HNC to Group Web Ventures in Separate Unit

HNC Software Inc., like so many other Internet-engaged companies, wants to attach an "e" to its name.

The specialist in neural networks-advanced technology in its own right- has announced the formation of eHNC, a division designed to harmonize the San Diego company's on-line strategies across its financial, insurance, and telecommunications markets.

HNC, which sells the predictive software that is increasingly in demand for fraud detection, target marketing, and profitability analysis, wants to more systematically transfer those skills for Internet commerce.

Robert North, president and chief executive officer, said HNC expects eventually to spin off eHNC "as a separate entity."

Further details will be forthcoming when a decision is reached, he said.

Other vendors active in the banking market have made similar moves.

In March, for example, Sanchez Computer Associates Inc. formed E- Profile, an outsourcing service for emerging Internet banking units of large financial institutions.

In May, Electronic Data Systems Corp. formed an Internet software and services unit, called EDS e-Business Solutions, which it hopes will generate $2 billion of revenues this year,

Mark Wolfenberger, a Credit Suisse First Boston analyst, said Internet divisions are trendy among traditional businesses that want to bring out the "hidden value" in their organizations.

The problem is that investors find emerging opportunities such as electronic commerce difficult to quantify, he said.
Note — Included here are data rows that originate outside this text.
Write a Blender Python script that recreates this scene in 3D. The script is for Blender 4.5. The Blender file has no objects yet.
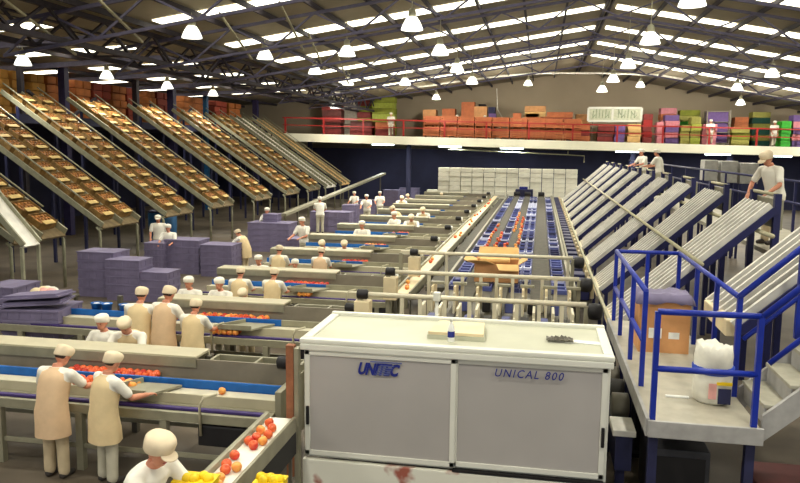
import bpy, bmesh, math, random
from mathutils import Vector, Matrix, Euler
random.seed(7)
SC = bpy.context.scene
COL = SC.collection
PI = math.pi
# ------------------------------------------------------------------ camera
YAW, PITCH, ROLL, FOC, CAMH = math.radians(-10.66475), math.radians(-7.24322), 0.011, 740.0, 4.1
FWD = Vector((math.sin(YAW)*math.cos(PITCH), math.cos(YAW)*math.cos(PITCH), math.sin(PITCH)))
_r = Vector((math.cos(YAW), -math.sin(YAW), 0)); _u = _r.cross(FWD)
RGT = _r*math.cos(ROLL)+_u*math.sin(ROLL); UPV = -_r*math.sin(ROLL)+_u*math.cos(ROLL)
CAM = Vector((0, 0, CAMH))
cd = bpy.data.cameras.new('camera'); cam = bpy.data.objects.new('camera', cd); COL.objects.link(cam)
cd.sensor_width = 36; cd.lens = FOC/800*36; cd.clip_start = .05; cd.clip_end = 300
cam.matrix_world = Matrix(((RGT.x, UPV.x, -FWD.x, 0), (RGT.y, UPV.y, -FWD.y, 0), (RGT.z, UPV.z, -FWD.z, CAMH), (0, 0, 0, 1)))
SC.camera = cam
def ray(px, py): return FWD+RGT*((px-400)/FOC)-UPV*((py-241.5)/FOC)
def atY(px, py, y): d = ray(px, py); return CAM+d*(y/d.y)
def atZ(px, py, z): d = ray(px, py); return CAM+d*((z-CAMH)/d.z)
def atX(px, py, x): d = ray(px, py); return CAM+d*(x/d.x)

# ------------------------------------------------------------------ materials
def lin(c):
    c = c/255.0
    return c/12.92 if c <= .04045 else ((c+.055)/1.055)**2.4
def L3(c): return (lin(c[0]), lin(c[1]), lin(c[2]), 1)
MATS = {}
def mat(name, col, rough=.6, metal=0, var=.12, scale=6, col2=None, spec=.4, emit=None, es=0, bump=0):
    m = bpy.data.materials.new(name); m.use_nodes = True
    nt = m.node_tree; b = nt.nodes['Principled BSDF']
    b.inputs['Roughness'].default_value = rough; b.inputs['Metallic'].default_value = metal
    b.inputs['Specular IOR Level'].default_value = spec
    a = L3(col)
    c2 = L3(col2) if col2 else tuple(v*(1-var) for v in a[:3])+(1,)
    c1 = a if col2 else tuple(min(1, v*(1+var)) for v in a[:3])+(1,)
    tc = nt.nodes.new('ShaderNodeTexCoord'); nz = nt.nodes.new('ShaderNodeTexNoise')
    nz.inputs['Scale'].default_value = scale; nz.inputs['Detail'].default_value = 3
    rp = nt.nodes.new('ShaderNodeValToRGB'); rp.color_ramp.elements[0].color = c2; rp.color_ramp.elements[1].color = c1
    rp.color_ramp.elements[0].position = .35; rp.color_ramp.elements[1].position = .65
    nt.links.new(tc.outputs['Object'], nz.inputs['Vector']); nt.links.new(nz.outputs['Fac'], rp.inputs['Fac'])
    nt.links.new(rp.outputs['Color'], b.inputs['Base Color'])
    if bump:
        bp = nt.nodes.new('ShaderNodeBump'); bp.inputs['Strength'].default_value = bump; bp.inputs['Distance'].default_value = .02
        nt.links.new(nz.outputs['Fac'], bp.inputs['Height']); nt.links.new(bp.outputs['Normal'], b.inputs['Normal'])
    if emit:
        b.inputs['Emission Color'].default_value = L3(emit); b.inputs['Emission Strength'].default_value = es
    MATS[name] = m
    return m
M = MATS
mat('concrete', (92, 82, 68), .6, 0, .25, .9, bump=.1)
mat('back_wall', (180, 164, 138), .9, 0, .08, .3)
mat('navy_wall', (46, 46, 72), .8, 0, .2, .5)
mat('dark_wall', (40, 36, 36), .9, 0, .2, .4)
mat('roof_sheet', (160, 150, 126), .8, 0, .1, .5)
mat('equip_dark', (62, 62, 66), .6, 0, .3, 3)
mat('purlin', (58, 52, 60), .7)
mat('truss', (84, 80, 104), .55)
mat('column', (52, 46, 84), .6)
mat('column_blue', (28, 84, 128), .6)
mat('skylight', (240, 240, 230), .6, emit=(255, 250, 226), es=3.2)
mat('lamp_shade', (245, 245, 235), .5, emit=(255, 255, 240), es=1.6)
mat('lamp_glow', (255, 255, 250), .5, emit=(255, 253, 238), es=14)
mat('lamp_cap', (190, 186, 160), .5)
mat('tube_light', (235, 245, 245), .5, emit=(225, 250, 250), es=5)
mat('steel', (150, 146, 124), .45, .25, .1, 5)
mat('steel_dark', (98, 94, 82), .5, .25, .14, 5)
mat('shelf_top', (182, 174, 146), .5, 0, .06, 3)
mat('panel_grey', (128, 120, 104), .6, 0, .1, 3)
mat('black', (24, 22, 24), .55)
mat('rubber', (48, 46, 42), .8)
mat('blue_belt', (18, 92, 168), .5)
mat('rail_blue', (20, 44, 150), .4)
mat('cup_blue', (82, 90, 148), .5, 0, .3, 1.7)
mat('cup_dark', (44, 46, 84), .5, 0, .3, 2)
mat('outlet', (30, 32, 72), .5)
mat('gantry', (214, 206, 180), .45, .1, .06, 4)
mat('cup_white', (206, 208, 226), .5)
mat('belt_white', (232, 228, 212), .5, 0, .05, 4)
mat('belt_grime', (196, 190, 166), .55, 0, .08, 4)
mat('belt_cream', (226, 208, 168), .55, 0, .1, 3)
mat('belt_grey', (72, 68, 56), .75, 0, .2, 9)
mat('purple_strip', (58, 42, 100), .6)
mat('tote', (114, 106, 134), .65, 0, .12, 3)
mat('skirt', (160, 90, 74), .5, 0, .05, 3, col2=(226, 224, 208))
mat('machine_white', (222, 221, 208), .4, 0, .03, 2)
mat('machine_grey', (174, 169, 164), .45, 0, .04, 1.2)
mat('machine_top', (190, 190, 168), .45, 0, .05, 2)
mat('logo_blue', (28, 40, 128), .5)
mat('logo_pale', (92, 100, 150), .5)
mat('rust', (146, 92, 62), .7, 0, .25, 6)
mat('carton_kraft', (206, 150, 98), .8, 0, .1, 4)
mat('carton_pale', (222, 180, 116), .8, 0, .08, 4)
mat('ramp_carton', (130, 100, 52), .8, 0, .35, 5)
mat('ramp_flap', (214, 184, 116), .75)
mat('ramp_fruit', (160, 106, 50), .6, 0, .5, 12)
mat('ramp_rail', (150, 148, 124), .5, .2)
mat('ramp_bed', (108, 92, 62), .7, 0, .3, 4)
mat('ramp_gold', (176, 138, 82), .7, 0, .25, 4)
mat('white_carton', (246, 243, 226), .7, 0, .05, 4)
mat('chute_rail', (214, 210, 198), .45, .15, .1, 4)
mat('chute_bed', (52, 50, 66), .5, .15, .15, 5)
mat('chute_blue', (30, 32, 78), .5)
mat('brace', (170, 164, 134), .6)
mat('deck', (172, 166, 148), .55, .1, .1, 5)
mat('deck_edge', (166, 164, 160), .5, .1)
mat('tread', (168, 164, 146), .55, .1)
mat('sack', (226, 222, 206), .7, 0, .08, 8, bump=.4)
mat('sack_blue', (26, 66, 176), .6)
mat('sack_pink', (232, 170, 160), .7)
mat('paper', (236, 236, 230), .8)
mat('skin', (204, 138, 108), .55, 0, .05, 6)
mat('hair', (58, 42, 34), .7)
mat('cap', (226, 208, 176), .8, 0, .05, 9)
mat('cap_white', (236, 230, 214), .8, 0, .04, 9)
mat('shirt', (238, 234, 220), .8, 0, .04, 7)
mat('apron', (218, 186, 148), .8, 0, .05, 7)
mat('apron_pale', (224, 200, 154), .8, 0, .05, 7)
mat('trousers', (198, 180, 146), .8, 0, .06, 7)
mat('trousers_grey', (192, 186, 164), .8, 0, .06, 7)
mat('shoe', (60, 54, 50), .6)
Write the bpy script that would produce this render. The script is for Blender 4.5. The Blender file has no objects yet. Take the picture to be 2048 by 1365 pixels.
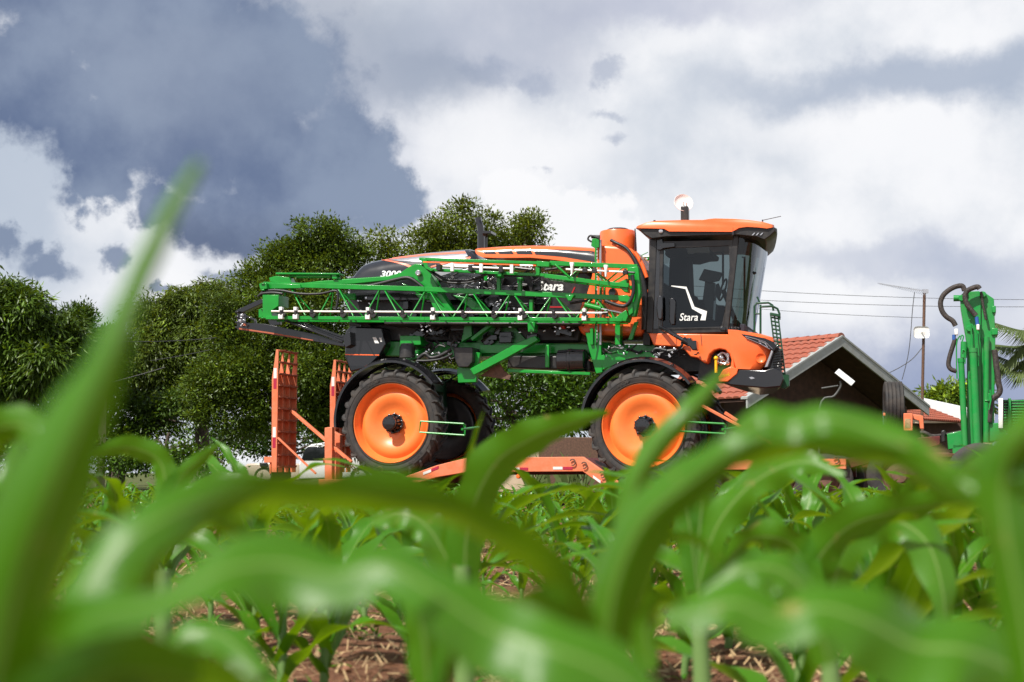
import bpy, bmesh, math, random
import numpy as np
from mathutils import Vector, Matrix
from mathutils.bvhtree import BVHTree
R = math.radians
random.seed(7); rng = np.random.default_rng(11)
scene = bpy.context.scene
COL = scene.collection

# ------------------------------------------------------------------ camera
FPX = 2844.0; HZ = 945.0; CAMH = 0.55
PITCH = math.atan((HZ - 682.5) / FPX)
cam_d = bpy.data.cameras.new("camera"); cam = bpy.data.objects.new("camera", cam_d); COL.objects.link(cam)
cam.location = (0, 0, CAMH); cam.rotation_euler = (math.pi / 2 + PITCH, 0, 0)
cam_d.sensor_width = 36; cam_d.lens = 36 * FPX / 2048
cam_d.clip_start = 0.05; cam_d.clip_end = 3000
cam_d.dof.use_dof = True; cam_d.dof.focus_distance = 19.0; cam_d.dof.aperture_fstop = 4.8; cam_d.dof.aperture_blades = 9
scene.camera = cam
CAMP = Vector((0, 0, CAMH))

def ray(px, py):
    x = (px - 1024.0) / FPX; y = (682.5 - py) / FPX
    return Vector((x, math.cos(PITCH) - y * math.sin(PITCH), math.sin(PITCH) + y * math.cos(PITCH)))
def W(px, py, Y):                       # the point at depth Y in that direction
    d = ray(px, py); return CAMP + d * (Y / d.y)
def azel(px, py):
    d = ray(px, py); return math.atan2(d.x, d.y), math.atan2(d.z, math.hypot(d.x, d.y))

# ------------------------------------------------------------------ sun
SUN = Vector((-0.52, -0.60, 1.02)).normalized()          # towards the sun: behind the camera, left, high
sun_d = bpy.data.lights.new("sun", 'SUN'); sun = bpy.data.objects.new("sun", sun_d); COL.objects.link(sun)
sun_d.energy = 5.0; sun_d.angle = R(0.53); sun_d.color = (1.0, 0.95, 0.87)
sun.rotation_euler = SUN.to_track_quat('Z', 'Y').to_euler(); sun.location = SUN * 60
SUN_EL = math.asin(SUN.z); SUN_AZ = math.atan2(SUN.x, SUN.y)

# ------------------------------------------------------------------ sky
world = bpy.data.worlds.new("World"); scene.world = world; world.use_nodes = True
def build_sky():
    nt = world.node_tree; nt.nodes.clear(); L = nt.links
    def n(t, **k):
        o = nt.nodes.new(t)
        for a, b in k.items(): setattr(o, a, b)
        return o
    def put(sock, v):
        if isinstance(v, bpy.types.NodeSocket): L.new(v, sock)
        else: sock.default_value = v
    def m(op, a, b=0.0, c=0.0, clamp=False):
        o = n('ShaderNodeMath', operation=op, use_clamp=clamp)
        put(o.inputs[0], a); put(o.inputs[1], b); put(o.inputs[2], c); return o.outputs[0]
    def vm(op, a, b=(0, 0, 0), s=None):
        o = n('ShaderNodeVectorMath', operation=op); put(o.inputs[0], a); put(o.inputs[1], b)
        if s is not None: put(o.inputs['Scale'], s)
        return o.outputs['Value'] if op in ('LENGTH', 'DOT_PRODUCT') else o.outputs['Vector']
    def mix(f, a, b):
        o = n('ShaderNodeMix', data_type='RGBA'); o.clamp_factor = True
        put(o.inputs[0], f); put(o.inputs[6], a if isinstance(a, bpy.types.NodeSocket) else (*a, 1)); put(o.inputs[7], b if isinstance(b, bpy.types.NodeSocket) else (*b, 1))
        return o.outputs[2]
    def ramp(x, lo, hi):
        o = n('ShaderNodeMapRange', interpolation_type='SMOOTHSTEP'); put(o.inputs[0], x)
        o.inputs[1].default_value = lo; o.inputs[2].default_value = hi; return o.outputs[0]
    def noise(v, s, det=6, rough=0.55, off=(0, 0, 0)):
        o = n('ShaderNodeTexNoise'); L.new(vm('ADD', v, off), o.inputs['Vector'])
        o.inputs['Scale'].default_value = s; o.inputs['Detail'].default_value = det; o.inputs['Roughness'].default_value = rough
        return o
    tc = n('ShaderNodeTexCoord'); d = tc.outputs['Generated']
    sep = n('ShaderNodeSeparateXYZ'); L.new(d, sep.inputs[0]); x, y, z = sep.outputs
    az = m('ARCTAN2', x, y); el = m('ARCTAN2', z, m('SQRT', m('ADD', m('MULTIPLY', x, x), m('MULTIPLY', y, y))))
    comb = n('ShaderNodeCombineXYZ'); L.new(az, comb.inputs[0]); L.new(el, comb.inputs[1]); V = comb.outputs[0]
    wa = noise(d, 7.0, 8, 0.6); wb = noise(d, 34.0, 6, 0.62, (3, 1, 7))
    w1 = vm('SCALE', vm('SUBTRACT', wa.outputs['Color'], (.5, .5, .5)), s=0.085)
    w2 = vm('SCALE', vm('SUBTRACT', wb.outputs['Color'], (.5, .5, .5)), s=0.030)
    VW = vm('ADD', V, vm('ADD', w1, w2)); VS = vm('ADD', V, vm('SCALE', w1, s=1.3))
    def ell(v, px, py, rx, ry, rot=0):           # 1 in the middle, 0 on the rim
        a, e = azel(px, py)
        mp = n('ShaderNodeMapping', vector_type='TEXTURE'); L.new(v, mp.inputs[0])
        mp.inputs[1].default_value = (a, e, 0); mp.inputs[2].default_value = (0, 0, R(rot)); mp.inputs[3].default_value = (rx / FPX, ry / FPX, 1)
        return m('SUBTRACT', 1.0, vm('LENGTH', mp.outputs[0]))
    def union(v, lst):
        o = None
        for e in lst:
            q = ell(v, *e); o = q if o is None else m('SMOOTH_MAX', o, q, 0.12)
        return o
    n1 = noise(d, 5.5, 7, 0.55, (1.3, 5, 2)).outputs['Fac']; n2 = noise(d, 13.0, 8, 0.55, (8, 2, 4)).outputs['Fac']
    n3 = noise(d, 40.0, 5, 0.6, (2, 9, 4)).outputs['Fac']
    # bright high cloud
    col = mix(ramp(m('ADD', m('MULTIPLY', n1, .5), m('MULTIPLY', n2, .5)), .36, .60), (.66, .71, .79), (.96, .97, 1.0))
    # soft grey bands at the right and the top
    for e, op, c, lo, hi in [
        ((1870, 175, 620, 75, 2), .85, (.40, .47, .60), 0, .8), ((1330, 30, 420, 75, 0), .55, (.46, .49, .64), 0, .8), ((1000, 60, 330, 230, 0), .58, (.40, .44, .57), 0, .75), ((640, 330, 420, 330, 0), .5, (.45, .5, .64), 0, .9),
        ((1780, 540, 330, 55, 0), .55, (.47, .52, .66), 0, .8), ((1930, 770, 520, 170, 0), .9, (.30, .36, .55), 0, .8), ((1990, 560, 260, 120, 0), .6, (.40, .46, .62), 0, .9),
        ((120, 640, 420, 110, 0), .4, (.52, .57, .70), 0, .9), ((30, 360, 260, 330, 0), .92, (.52, .59, .70), 0, .8)]:
        f = m('MULTIPLY', ramp(ell(VS, *e), lo, hi), op); col = mix(f, col, c)
    # bright cumulus
    for e, op in [((1050, 330, 260, 130, 0), .75), ((950, 300, 190, 150, 0), .6), ((1340, 110, 180, 60, 0), .6), ((1620, 270, 300, 70, 0), .45), ((1280, 560, 260, 140, 0), .7), ((400, 560, 200, 60, 5), .35), ((160, 420, 90, 60, 0), .4), ((470, 590, 120, 50, 0), .5), ((1700, 640, 200, 70, 0), .35)]:
        f = m('MULTIPLY', ramp(ell(VS, *e), -.1, .9), op); col = mix(f, col, (1.0, 1.0, 1.02))
    f = ramp(m('ADD', union(VW, [(1040, 400, 80, 55, 10), (1110, 440, 130, 70, 0), (1200, 470, 110, 70, 0)]), m('MULTIPLY', m('SUBTRACT', n3, .5), .9)), .0, .25)
    col = mix(m('MULTIPLY', f, .85), col, (1.0, 1.0, 1.02))
    # small broken grey scraps
    sc = union(VW, [(1020, 175, 95, 38, -8), (1195, 235, 55, 26, 0), (1190, 155, 50, 26, 0), (1210, 300, 34, 22, 0), (930, 150, 90, 40, 0), (1085, 335, 30, 18, 0)])
    f = ramp(m('ADD', sc, m('MULTIPLY', m('SUBTRACT', n3, .5), 2.4)), .0, .95); col = mix(m('MULTIPLY', f, .55), col, (.34, .40, .54))
    # the big dark cloud and its small neighbours
    soft = union(VS, [(640, 130, 330, 240, 0), (800, 170, 230, 120, 0), (560, 40, 300, 120, 0)]); col = mix(m('MULTIPLY', ramp(soft, .0, .75), .68), col, (.30, .355, .47))
    big = [(250, 40, 340, 190, 0), (400, 150, 330, 190, 0), (440, 260, 330, 170, 0), (610, 360, 215, 150, 15), (490, 430, 190, 90, -5), (190, 285, 150, 105, 0), (175, 370, 90, 55, 0), (60, 150, 150, 150, 0), (690, 330, 120, 120, -25), (770, 400, 85, 70, -20), (330, 400, 70, 60, 0)]
    fld = m('ADD', union(VW, big), m('ADD', m('MULTIPLY', m('SUBTRACT', n3, .5), .85), m('MULTIPLY', m('SUBTRACT', n2, .5), .6)))
    f = ramp(fld, -.04, .38)
    dn = m('ADD', m('MULTIPLY', n1, .55), m('MULTIPLY', n2, .45))
    dark = mix(ramp(dn, .40, .60), (.125, .175, .305), (.250, .315, .445))
    low = ramp(ell(VS, 450, 480, 330, 110, 0), .0, .9); dark = mix(m('MULTIPLY', low, .75), dark, (.085, .122, .225))
    top = ramp(ell(VS, 420, 160, 420, 190, 0), .0, .9); dark = mix(m('MULTIPLY', top, .5), dark, (.30, .36, .48))
    col = mix(m('MULTIPLY', f, .96), col, dark)
    sm = union(VW, [(75, 500, 85, 34, 0), (235, 500, 42, 34, 0), (-10, 470, 40, 30, 0), (490, 545, 80, 26, 0), (355, 570, 40, 16, 0)])
    f = ramp(m('ADD', sm, m('MULTIPLY', m('SUBTRACT', n3, .5), .9)), .0, .6); col = mix(m('MULTIPLY', f, .85), col, (.19, .25, .38))
    # the open sky overhead and behind
    sky = n('ShaderNodeTexSky', sky_type='NISHITA'); sky.sun_disc = False
    sky.sun_elevation = SUN_EL; sky.sun_rotation = SUN_AZ; sky.air_density = 1.0; sky.dust_density = 1.2
    skyc = vm('SCALE', sky.outputs[0], s=0.09)
    f = m('MULTIPLY', ramp(el, .40, .70), m('ADD', m('MULTIPLY', ramp(n1, .38, .60), .35), .6)); col = mix(f, col, skyc)
    bg = n('ShaderNodeBackground'); L.new(col, bg.inputs[0]); bg.inputs[1].default_value = 0.78
    out = n('ShaderNodeOutputWorld'); L.new(bg.outputs[0], out.inputs[0])
build_sky()
scene.view_settings.view_transform = 'Standard'; scene.view_settings.look = 'None'
scene.view_settings.exposure = 0.32; scene.view_settings.gamma = 1.0
scene.render.engine = 'CYCLES'
scene.cycles.use_denoising = True; scene.cycles.max_bounces = 8; scene.cycles.transparent_max_bounces = 16
scene.cycles.sample_clamp_indirect = 6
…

They tend to focus on the traditional portions of a company, using historical valuation models.

"The opportunity in front of any e-business today is almost immeasurable, whether you are HNC or three guys in a garage," Mr. Wolfenberger said.

Companies may find it difficult to exploit an opportunity such as electronic commerce while "trying to live up to" traditional business models that emphasize delivering earnings and revenues, he said.

However, if the eHNC unit were viewed as a "tracking stock," a method that lets investors value it apart from the original business, then quantifying its value would become easier, Mr. Wolfenberger said.

HNC's story has been difficult for investors to understand because of the company's multiple market areas. People looking for a telecommunications play may have little feel for financial services or retailing.

HNC issued a profit alert April 8 that caused the stock to dive 43% that day, to $15.50. It closed Friday at $32.0625, for a gain last week of 6%.

Mr. Wolfenberger rates HNC as undervalued and, therefore, a "buy."

It trades at 28 times this year's expected earnings, he said, and similar companies trade at 45.